Begin with the first line of the listing and quote every line through the one containing "dry_m, 97, .08)"; give only those lines.

Start of Information shown

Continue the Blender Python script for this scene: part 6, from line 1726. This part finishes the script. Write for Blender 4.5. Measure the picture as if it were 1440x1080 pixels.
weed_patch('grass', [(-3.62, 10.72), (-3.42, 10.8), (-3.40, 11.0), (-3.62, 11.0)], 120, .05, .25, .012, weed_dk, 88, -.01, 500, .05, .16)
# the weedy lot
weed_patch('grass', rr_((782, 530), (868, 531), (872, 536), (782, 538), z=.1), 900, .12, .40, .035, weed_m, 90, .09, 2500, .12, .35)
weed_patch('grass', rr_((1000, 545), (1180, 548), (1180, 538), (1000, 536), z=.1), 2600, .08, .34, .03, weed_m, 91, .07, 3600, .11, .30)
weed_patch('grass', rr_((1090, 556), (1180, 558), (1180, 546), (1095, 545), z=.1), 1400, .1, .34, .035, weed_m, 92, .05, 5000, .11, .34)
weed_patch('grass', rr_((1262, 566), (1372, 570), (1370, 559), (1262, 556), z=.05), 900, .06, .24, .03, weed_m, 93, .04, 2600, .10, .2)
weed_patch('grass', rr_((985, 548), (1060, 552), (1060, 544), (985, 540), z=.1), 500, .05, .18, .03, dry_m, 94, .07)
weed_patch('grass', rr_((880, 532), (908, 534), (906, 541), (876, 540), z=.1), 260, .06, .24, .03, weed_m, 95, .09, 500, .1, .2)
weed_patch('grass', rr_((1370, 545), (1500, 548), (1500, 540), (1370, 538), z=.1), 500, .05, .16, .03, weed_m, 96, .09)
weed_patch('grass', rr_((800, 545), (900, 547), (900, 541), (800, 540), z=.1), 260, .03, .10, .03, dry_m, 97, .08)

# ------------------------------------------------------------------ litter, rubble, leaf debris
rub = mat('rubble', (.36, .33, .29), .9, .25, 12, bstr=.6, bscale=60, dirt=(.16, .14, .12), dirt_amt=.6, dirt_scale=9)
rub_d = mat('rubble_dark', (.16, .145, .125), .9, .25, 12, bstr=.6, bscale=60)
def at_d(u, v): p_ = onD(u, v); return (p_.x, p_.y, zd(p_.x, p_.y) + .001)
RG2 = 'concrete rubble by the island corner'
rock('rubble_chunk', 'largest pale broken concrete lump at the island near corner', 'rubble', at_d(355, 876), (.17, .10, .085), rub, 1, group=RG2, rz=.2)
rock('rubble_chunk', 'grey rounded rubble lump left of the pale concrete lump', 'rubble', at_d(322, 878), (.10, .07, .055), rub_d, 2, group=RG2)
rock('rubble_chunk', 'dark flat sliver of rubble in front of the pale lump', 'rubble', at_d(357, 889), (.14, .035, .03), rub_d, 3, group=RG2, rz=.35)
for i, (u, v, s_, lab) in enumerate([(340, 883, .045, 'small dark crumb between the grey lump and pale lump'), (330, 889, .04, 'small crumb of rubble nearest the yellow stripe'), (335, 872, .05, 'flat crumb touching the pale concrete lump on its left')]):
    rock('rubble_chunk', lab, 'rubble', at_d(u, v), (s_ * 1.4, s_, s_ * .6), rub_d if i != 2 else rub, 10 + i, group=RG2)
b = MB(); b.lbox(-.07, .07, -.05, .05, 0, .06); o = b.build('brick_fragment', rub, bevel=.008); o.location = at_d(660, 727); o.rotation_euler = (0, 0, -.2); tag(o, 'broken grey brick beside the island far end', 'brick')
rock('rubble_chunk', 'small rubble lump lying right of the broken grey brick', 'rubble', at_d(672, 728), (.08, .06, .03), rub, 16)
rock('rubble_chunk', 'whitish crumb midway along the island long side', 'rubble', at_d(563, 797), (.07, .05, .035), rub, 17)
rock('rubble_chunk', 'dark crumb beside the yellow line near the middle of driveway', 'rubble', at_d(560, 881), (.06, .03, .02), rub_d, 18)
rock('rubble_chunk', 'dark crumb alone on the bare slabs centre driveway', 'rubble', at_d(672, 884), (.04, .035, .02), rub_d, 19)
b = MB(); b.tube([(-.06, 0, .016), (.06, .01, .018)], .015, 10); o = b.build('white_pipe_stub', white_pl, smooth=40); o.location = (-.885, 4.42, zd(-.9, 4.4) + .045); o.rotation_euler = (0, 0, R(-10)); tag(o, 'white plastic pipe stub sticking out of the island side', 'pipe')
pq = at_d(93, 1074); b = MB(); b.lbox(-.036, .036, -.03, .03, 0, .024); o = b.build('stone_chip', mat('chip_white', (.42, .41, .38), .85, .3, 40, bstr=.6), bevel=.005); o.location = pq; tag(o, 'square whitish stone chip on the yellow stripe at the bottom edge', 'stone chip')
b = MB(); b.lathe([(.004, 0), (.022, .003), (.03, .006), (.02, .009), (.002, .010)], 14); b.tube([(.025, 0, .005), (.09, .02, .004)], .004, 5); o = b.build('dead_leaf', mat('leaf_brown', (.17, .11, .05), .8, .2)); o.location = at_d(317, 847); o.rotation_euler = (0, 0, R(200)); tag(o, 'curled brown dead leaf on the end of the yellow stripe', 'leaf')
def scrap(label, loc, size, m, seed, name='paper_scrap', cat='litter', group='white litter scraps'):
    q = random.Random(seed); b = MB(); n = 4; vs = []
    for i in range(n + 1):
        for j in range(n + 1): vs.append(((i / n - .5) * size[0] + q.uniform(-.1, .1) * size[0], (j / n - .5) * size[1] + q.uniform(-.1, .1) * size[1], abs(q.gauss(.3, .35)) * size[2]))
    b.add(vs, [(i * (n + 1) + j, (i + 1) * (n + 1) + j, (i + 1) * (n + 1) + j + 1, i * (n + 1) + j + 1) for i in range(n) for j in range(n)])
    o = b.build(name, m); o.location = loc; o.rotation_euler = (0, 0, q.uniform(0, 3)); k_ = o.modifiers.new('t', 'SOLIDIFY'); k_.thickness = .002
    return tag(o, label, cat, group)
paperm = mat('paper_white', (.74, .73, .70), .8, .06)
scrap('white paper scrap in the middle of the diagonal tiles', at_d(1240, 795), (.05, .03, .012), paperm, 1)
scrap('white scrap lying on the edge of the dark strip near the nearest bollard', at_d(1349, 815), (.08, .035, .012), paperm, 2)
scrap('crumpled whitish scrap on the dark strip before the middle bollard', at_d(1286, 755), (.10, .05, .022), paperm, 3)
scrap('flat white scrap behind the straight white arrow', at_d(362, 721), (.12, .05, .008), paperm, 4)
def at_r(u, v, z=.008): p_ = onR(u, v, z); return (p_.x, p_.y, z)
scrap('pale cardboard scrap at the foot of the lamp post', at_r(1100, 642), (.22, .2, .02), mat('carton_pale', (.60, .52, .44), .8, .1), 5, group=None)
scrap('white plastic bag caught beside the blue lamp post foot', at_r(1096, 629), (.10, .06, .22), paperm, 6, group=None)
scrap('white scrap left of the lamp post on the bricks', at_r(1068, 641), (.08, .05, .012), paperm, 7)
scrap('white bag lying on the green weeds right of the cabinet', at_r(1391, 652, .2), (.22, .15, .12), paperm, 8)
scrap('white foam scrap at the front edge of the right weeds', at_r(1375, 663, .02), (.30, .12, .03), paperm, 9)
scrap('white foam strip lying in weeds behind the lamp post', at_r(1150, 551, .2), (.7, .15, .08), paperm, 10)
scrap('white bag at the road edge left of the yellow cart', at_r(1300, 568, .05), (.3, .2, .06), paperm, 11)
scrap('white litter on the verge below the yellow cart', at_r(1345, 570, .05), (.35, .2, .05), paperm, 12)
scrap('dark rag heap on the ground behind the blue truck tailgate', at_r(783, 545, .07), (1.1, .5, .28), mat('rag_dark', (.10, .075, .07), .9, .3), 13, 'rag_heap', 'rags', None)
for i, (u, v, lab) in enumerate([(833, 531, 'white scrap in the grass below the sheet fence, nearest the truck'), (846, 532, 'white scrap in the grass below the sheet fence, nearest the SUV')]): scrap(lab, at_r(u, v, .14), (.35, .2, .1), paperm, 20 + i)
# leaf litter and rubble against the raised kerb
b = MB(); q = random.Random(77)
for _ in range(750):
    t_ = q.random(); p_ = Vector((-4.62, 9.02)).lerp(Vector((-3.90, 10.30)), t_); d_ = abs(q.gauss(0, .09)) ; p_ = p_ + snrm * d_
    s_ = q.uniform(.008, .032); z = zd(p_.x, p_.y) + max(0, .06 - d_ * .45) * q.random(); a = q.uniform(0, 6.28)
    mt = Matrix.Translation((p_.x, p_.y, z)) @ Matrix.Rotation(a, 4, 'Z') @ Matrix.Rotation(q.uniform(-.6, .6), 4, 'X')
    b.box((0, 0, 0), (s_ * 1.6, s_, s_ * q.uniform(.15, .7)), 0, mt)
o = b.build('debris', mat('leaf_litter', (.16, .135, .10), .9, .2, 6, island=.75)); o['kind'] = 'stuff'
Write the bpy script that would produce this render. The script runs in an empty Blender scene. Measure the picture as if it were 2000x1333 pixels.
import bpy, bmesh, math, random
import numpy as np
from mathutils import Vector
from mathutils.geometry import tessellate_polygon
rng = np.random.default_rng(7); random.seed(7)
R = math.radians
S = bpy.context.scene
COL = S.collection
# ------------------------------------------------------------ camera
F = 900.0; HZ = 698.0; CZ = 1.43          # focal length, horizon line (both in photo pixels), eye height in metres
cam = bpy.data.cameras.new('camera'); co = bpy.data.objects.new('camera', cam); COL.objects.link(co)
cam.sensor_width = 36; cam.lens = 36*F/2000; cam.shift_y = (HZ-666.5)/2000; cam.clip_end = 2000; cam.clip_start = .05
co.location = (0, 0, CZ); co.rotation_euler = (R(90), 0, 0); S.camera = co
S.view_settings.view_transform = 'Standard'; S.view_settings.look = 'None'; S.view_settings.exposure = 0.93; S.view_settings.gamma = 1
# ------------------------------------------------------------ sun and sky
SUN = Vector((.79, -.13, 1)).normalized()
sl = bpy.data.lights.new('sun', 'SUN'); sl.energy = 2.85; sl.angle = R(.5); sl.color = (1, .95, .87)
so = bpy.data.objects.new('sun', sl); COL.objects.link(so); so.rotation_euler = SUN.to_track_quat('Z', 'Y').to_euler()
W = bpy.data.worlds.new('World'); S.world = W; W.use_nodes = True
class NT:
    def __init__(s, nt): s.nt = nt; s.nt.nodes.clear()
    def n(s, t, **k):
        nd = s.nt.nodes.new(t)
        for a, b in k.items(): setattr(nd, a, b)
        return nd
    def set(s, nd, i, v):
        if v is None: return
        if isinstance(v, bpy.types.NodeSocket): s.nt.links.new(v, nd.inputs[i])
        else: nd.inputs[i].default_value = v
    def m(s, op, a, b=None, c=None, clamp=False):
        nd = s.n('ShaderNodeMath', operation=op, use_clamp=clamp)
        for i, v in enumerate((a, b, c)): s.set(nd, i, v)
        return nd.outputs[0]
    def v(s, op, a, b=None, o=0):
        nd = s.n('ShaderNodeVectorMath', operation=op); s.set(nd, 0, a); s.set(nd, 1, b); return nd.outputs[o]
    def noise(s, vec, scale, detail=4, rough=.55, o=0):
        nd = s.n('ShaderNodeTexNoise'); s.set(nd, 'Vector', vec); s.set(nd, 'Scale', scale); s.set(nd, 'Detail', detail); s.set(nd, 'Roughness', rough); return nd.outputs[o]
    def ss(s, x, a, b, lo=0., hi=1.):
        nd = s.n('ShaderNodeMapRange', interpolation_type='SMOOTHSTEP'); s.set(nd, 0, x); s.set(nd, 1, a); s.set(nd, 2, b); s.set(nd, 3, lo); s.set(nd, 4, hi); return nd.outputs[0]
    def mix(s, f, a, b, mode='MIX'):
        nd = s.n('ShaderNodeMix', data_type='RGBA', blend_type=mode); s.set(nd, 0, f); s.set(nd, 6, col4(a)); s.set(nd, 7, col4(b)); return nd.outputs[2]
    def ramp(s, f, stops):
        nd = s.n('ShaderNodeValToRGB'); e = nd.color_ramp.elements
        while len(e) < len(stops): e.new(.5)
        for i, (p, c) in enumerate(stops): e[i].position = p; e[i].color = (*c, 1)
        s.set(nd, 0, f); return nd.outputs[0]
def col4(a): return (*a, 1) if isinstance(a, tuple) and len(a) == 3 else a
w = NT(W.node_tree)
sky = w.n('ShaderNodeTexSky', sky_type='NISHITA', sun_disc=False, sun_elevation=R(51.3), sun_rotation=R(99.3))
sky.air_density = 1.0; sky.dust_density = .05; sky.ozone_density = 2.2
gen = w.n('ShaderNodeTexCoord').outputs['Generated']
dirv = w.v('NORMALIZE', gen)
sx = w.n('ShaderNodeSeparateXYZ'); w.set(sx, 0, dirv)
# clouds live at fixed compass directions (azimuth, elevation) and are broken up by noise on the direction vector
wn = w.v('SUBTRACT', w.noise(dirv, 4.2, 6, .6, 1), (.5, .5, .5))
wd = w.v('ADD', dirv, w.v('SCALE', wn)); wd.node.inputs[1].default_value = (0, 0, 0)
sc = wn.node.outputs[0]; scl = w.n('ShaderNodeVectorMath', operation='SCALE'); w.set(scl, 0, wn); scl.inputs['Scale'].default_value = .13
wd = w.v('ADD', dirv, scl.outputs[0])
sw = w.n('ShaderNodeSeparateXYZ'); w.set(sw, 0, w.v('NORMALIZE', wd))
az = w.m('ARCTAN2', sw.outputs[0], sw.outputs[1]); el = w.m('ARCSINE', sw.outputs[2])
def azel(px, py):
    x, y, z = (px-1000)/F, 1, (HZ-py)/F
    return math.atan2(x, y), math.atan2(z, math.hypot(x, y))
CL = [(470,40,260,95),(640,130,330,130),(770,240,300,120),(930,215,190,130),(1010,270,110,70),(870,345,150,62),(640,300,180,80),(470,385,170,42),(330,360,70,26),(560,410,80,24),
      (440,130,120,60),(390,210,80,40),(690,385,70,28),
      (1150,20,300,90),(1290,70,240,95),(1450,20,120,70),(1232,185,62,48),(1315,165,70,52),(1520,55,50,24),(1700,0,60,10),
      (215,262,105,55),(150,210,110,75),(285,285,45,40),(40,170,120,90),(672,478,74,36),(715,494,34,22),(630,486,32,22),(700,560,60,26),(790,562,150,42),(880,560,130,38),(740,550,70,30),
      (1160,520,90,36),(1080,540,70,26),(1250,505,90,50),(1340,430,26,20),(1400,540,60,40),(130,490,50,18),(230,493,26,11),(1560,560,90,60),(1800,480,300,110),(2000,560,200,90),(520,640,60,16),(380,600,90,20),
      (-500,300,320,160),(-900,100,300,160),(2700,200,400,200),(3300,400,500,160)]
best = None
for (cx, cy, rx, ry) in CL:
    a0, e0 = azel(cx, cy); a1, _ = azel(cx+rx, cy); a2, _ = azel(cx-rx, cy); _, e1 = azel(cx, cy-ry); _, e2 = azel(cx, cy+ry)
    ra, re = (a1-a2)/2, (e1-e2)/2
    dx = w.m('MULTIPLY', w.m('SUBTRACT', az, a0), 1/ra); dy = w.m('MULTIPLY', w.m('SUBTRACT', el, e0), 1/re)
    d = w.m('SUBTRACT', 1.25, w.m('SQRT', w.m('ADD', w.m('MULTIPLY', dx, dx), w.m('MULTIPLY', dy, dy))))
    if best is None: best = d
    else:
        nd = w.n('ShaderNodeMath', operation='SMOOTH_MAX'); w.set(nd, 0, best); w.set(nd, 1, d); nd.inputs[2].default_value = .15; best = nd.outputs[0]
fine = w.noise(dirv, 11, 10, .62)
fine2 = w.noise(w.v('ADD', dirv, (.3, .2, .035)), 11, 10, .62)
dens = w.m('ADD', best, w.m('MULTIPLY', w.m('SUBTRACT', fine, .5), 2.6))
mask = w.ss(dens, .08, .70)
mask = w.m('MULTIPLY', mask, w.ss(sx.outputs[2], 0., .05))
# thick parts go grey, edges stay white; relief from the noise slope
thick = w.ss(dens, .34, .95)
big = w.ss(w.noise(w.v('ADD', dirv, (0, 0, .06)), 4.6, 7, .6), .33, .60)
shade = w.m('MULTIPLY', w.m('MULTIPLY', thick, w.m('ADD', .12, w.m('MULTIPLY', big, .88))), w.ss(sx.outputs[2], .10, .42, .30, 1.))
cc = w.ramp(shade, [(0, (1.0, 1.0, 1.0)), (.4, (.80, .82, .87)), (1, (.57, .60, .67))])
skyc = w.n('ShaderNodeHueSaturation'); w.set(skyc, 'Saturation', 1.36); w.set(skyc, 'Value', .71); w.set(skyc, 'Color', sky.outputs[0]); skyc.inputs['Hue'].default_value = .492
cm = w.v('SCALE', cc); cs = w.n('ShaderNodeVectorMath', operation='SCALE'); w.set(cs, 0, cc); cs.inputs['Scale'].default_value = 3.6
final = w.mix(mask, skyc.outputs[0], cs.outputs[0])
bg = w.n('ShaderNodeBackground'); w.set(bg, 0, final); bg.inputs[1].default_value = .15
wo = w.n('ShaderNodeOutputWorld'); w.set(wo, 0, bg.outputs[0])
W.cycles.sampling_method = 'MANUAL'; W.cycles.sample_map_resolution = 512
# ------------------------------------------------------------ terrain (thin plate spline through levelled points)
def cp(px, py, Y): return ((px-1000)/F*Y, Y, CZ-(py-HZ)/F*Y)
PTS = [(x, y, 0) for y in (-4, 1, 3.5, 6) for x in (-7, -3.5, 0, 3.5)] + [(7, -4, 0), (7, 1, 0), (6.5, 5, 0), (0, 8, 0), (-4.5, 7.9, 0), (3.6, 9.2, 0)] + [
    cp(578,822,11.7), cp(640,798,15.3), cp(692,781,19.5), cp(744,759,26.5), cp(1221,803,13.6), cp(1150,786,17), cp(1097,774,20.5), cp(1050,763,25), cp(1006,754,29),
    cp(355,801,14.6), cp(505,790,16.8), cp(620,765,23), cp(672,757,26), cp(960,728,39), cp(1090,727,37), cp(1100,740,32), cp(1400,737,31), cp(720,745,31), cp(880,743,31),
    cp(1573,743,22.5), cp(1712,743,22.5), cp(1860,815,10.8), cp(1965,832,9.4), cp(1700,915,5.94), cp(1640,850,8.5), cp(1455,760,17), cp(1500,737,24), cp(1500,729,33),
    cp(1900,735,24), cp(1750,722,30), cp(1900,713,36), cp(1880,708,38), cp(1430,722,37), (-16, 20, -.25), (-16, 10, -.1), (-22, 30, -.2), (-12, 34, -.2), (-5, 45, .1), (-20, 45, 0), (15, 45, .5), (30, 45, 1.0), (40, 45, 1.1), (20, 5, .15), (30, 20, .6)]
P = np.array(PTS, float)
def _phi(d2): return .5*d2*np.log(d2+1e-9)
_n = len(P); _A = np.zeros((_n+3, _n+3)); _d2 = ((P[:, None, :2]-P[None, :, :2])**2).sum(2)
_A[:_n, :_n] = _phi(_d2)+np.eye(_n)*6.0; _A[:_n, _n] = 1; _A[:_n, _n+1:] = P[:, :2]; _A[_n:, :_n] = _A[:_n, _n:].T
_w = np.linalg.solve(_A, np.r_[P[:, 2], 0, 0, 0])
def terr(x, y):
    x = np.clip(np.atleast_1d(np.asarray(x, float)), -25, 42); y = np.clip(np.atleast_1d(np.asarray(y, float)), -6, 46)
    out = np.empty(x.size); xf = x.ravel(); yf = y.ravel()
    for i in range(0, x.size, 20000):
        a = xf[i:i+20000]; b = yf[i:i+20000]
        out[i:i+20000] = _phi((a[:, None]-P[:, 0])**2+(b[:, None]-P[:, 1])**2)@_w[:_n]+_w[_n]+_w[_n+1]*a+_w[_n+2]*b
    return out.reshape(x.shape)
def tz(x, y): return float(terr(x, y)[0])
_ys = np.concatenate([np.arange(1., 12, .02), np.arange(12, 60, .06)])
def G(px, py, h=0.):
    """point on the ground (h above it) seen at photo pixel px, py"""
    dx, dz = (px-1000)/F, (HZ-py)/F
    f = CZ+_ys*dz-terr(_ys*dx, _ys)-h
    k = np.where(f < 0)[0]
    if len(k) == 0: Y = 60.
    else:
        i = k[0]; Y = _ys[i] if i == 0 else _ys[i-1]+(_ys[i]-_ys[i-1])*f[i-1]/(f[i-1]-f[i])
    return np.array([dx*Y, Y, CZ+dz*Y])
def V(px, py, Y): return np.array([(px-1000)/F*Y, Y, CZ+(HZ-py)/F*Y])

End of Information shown

— Correct response —
Continue the Blender Python script for this scene: part 6, from line 1726. This part finishes the script. Write for Blender 4.5. Measure the picture as if it were 1440x1080 pixels.
weed_patch('grass', [(-3.62, 10.72), (-3.42, 10.8), (-3.40, 11.0), (-3.62, 11.0)], 120, .05, .25, .012, weed_dk, 88, -.01, 500, .05, .16)
# the weedy lot
weed_patch('grass', rr_((782, 530), (868, 531), (872, 536), (782, 538), z=.1), 900, .12, .40, .035, weed_m, 90, .09, 2500, .12, .35)
weed_patch('grass', rr_((1000, 545), (1180, 548), (1180, 538), (1000, 536), z=.1), 2600, .08, .34, .03, weed_m, 91, .07, 3600, .11, .30)
weed_patch('grass', rr_((1090, 556), (1180, 558), (1180, 546), (1095, 545), z=.1), 1400, .1, .34, .035, weed_m, 92, .05, 5000, .11, .34)
weed_patch('grass', rr_((1262, 566), (1372, 570), (1370, 559), (1262, 556), z=.05), 900, .06, .24, .03, weed_m, 93, .04, 2600, .10, .2)
weed_patch('grass', rr_((985, 548), (1060, 552), (1060, 544), (985, 540), z=.1), 500, .05, .18, .03, dry_m, 94, .07)
weed_patch('grass', rr_((880, 532), (908, 534), (906, 541), (876, 540), z=.1), 260, .06, .24, .03, weed_m, 95, .09, 500, .1, .2)
weed_patch('grass', rr_((1370, 545), (1500, 548), (1500, 540), (1370, 538), z=.1), 500, .05, .16, .03, weed_m, 96, .09)
weed_patch('grass', rr_((800, 545), (900, 547), (900, 541), (800, 540), z=.1), 260, .03, .10, .03, dry_m, 97, .08)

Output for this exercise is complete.